Gira questa voce ma non c’è niente di certo, forse alcune grandi case discografiche lo hanno fatto ma è più probabile che gli invenduti venissero piallati piuttosto che fusi, in quel caso la qualità ne avrebbe risentito soltanto a causa della diminuzione dello spessore. In effetti queste pratiche potrebbero essere state utilizzate a metà degli anni ’70, quando la floridezza del mercato del vinile coincise con la celebre crisi petrolifera di quel periodo, che provocò una penuria di materia prima.

 

Come si riconosce una prima stampa originale? Vale la pena di investire su oggetti del genere?

Noi di Rock Bottom abbiamo investito molto per fornire un archivio il più possibile esauriente, confrontando e intrecciando tutte le fonti a nostra disposizione. Chiaramente Internet ci ha dato un grosso aiuto in questo senso, prima tutti si basavano su una sorta di “passaparola intergenerazionale”. Questi oggetti hanno prima di tutto un certo valore di antiquariato ma in molti casi è l’importanza storica e artistica ad influire sul loro valore commerciale. Alcuni dischi particolarmente significativi dei tardi anni ’60 e in misura minore quelli legati al punk del ’77 possiedono un fascino unico e il loro valore collezionistico può arrivare fino a 1000 euro, come la prima stampa originale di “The Velvet Underground and Nico” con la banana sbucciabile di Andy Warhol in copertina.Per riconoscerli e valutarli ogni dettaglio è importante: un determinato codice sul disco, l’indirizzo della casa discografica al momento della stampa, un eventuale inserto, il colore e il materiale della copertina. Ogni disco ha una storia a sé.

 

Nel caso di dischi privi di una particolare importanza collezionistica, cosa influisce sul loro valore a parte le condizioni della copertina e del vinile stesso? Qual è il prezzo ideale per questo tipo di dischi? Ad esempio una ristampa olandese del 1983 di “The Rise and Fall of Ziggy Stardust” di David Bowie, usata ma in ottime condizioni…

Ovviamente nel caso specifico di  Ziggy Stardust, che è uno dei dischi fondamentali della carriera di Bowie, il suo prezzo può variare tra i 15 e i 20 euro se in buone condizioni, ma in generale è questo è il range su cui basarsi se l’oggetto è conservato particolarmente bene.
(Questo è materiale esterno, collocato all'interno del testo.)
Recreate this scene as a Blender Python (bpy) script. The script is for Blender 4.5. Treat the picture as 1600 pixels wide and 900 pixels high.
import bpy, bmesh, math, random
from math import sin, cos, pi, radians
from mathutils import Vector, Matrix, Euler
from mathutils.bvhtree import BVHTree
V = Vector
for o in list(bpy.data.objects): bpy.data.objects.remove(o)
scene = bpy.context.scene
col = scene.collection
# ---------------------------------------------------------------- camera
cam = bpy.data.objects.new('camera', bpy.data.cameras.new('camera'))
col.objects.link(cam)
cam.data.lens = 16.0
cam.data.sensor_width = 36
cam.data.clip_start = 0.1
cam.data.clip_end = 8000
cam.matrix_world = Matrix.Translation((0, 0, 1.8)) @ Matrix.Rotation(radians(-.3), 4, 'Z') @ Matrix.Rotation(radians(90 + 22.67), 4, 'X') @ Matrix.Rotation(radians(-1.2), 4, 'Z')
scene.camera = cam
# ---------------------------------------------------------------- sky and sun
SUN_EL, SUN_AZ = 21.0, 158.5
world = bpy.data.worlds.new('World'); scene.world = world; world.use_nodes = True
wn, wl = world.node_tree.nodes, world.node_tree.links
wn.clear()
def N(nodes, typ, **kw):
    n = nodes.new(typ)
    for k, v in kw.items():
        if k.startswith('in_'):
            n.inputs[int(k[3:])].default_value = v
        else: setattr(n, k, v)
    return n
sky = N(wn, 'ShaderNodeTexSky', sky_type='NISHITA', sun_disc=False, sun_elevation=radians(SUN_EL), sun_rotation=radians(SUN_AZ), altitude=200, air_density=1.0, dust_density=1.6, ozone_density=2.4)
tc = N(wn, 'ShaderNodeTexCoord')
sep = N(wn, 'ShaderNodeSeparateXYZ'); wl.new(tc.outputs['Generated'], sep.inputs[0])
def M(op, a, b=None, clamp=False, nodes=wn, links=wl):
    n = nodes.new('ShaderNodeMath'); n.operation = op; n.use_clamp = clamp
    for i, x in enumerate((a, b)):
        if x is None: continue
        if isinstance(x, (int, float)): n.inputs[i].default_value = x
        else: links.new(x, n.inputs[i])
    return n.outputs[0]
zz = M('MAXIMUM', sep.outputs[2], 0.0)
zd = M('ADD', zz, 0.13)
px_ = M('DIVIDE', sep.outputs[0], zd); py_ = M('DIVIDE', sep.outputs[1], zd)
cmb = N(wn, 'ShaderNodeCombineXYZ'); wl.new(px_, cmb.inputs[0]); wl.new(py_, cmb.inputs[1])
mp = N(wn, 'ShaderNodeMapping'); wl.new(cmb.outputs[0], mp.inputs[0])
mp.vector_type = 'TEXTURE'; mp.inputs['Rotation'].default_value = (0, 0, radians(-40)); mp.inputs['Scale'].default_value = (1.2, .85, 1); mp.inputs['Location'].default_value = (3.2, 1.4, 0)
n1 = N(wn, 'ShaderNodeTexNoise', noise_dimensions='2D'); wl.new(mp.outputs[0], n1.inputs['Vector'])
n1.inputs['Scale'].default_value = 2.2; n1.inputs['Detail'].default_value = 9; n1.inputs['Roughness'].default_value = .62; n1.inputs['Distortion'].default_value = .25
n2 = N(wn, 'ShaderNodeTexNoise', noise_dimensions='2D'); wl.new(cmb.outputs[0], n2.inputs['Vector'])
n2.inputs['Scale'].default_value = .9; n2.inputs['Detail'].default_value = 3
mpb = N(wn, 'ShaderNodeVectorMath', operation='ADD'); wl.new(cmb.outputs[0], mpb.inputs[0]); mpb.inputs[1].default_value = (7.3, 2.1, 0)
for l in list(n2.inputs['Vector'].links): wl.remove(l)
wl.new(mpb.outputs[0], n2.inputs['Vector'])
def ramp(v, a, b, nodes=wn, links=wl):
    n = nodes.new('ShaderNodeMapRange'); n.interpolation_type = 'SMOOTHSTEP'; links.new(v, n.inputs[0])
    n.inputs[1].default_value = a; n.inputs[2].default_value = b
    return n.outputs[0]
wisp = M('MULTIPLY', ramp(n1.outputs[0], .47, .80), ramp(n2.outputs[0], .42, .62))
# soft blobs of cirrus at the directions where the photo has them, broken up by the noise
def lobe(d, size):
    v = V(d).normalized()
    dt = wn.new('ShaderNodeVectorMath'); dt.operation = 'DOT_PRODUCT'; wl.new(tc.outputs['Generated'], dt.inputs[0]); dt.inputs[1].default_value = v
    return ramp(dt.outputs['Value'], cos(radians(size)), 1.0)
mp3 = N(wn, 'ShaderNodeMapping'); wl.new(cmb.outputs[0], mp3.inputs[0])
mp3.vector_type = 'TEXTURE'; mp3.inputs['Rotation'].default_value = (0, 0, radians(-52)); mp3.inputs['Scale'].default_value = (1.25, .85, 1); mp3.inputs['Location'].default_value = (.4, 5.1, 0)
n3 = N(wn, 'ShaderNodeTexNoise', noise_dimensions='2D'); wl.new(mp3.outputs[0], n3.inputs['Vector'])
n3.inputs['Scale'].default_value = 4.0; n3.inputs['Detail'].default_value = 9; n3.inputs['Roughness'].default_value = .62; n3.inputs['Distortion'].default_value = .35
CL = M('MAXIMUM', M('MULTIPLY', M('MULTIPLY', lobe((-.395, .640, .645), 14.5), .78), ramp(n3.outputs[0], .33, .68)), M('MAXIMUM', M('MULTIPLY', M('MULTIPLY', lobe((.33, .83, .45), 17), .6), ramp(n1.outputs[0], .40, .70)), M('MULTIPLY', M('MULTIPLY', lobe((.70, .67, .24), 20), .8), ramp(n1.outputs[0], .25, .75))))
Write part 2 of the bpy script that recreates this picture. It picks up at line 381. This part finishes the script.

A noi capitano molti dischi di artisti quasi sconosciuti che però riteniamo molto influenti o addirittura seminali per il loro valore storico-artistico, in questo caso tendiamo a venderli ad un prezzo leggermente superiore, cercando in qualche modo di rendere giustizia a queste opere ingiustamente sottovalutate.

 

Consigli la musica in vinile rispetto a quella su cd anche se registrata completamente con tecniche e strumentazione digitali? Perchè?

Per quanto mi riguarda il vinile ha anche un valore romantico perché ci sono cresciuto, ma non solo, tutte le volte che ho provato a comparare la stessa registrazione in cd e vinile dalla stessa sorgente sonora il suono di quest’ultimo risultava sempre più dinamico (vengono utilizzati sistemi di compressione audio diversi tra analogico e digitale) e quindi più autentico. Per questo anche se la fonte è digitale la pasta sonora è decisamente superiore nei dischi in vinile.

 

Quali siti o libri consiglieresti a chi volesse approfondire la questione?

Per quanto riguarda l’aspetto prettamente musicale a me piacciono molto i libri di approfondimento editi dalla rivista Blow Up, ce ne sono diversi e ognuno di questi affronta un determinato genere o periodo musicale. Gli archivi web più completi sono sicuramente discogs, che è anche un canale di vendita, e popsike, che contiene tutte le valutazioni delle vendite on-line di dischi in vinile.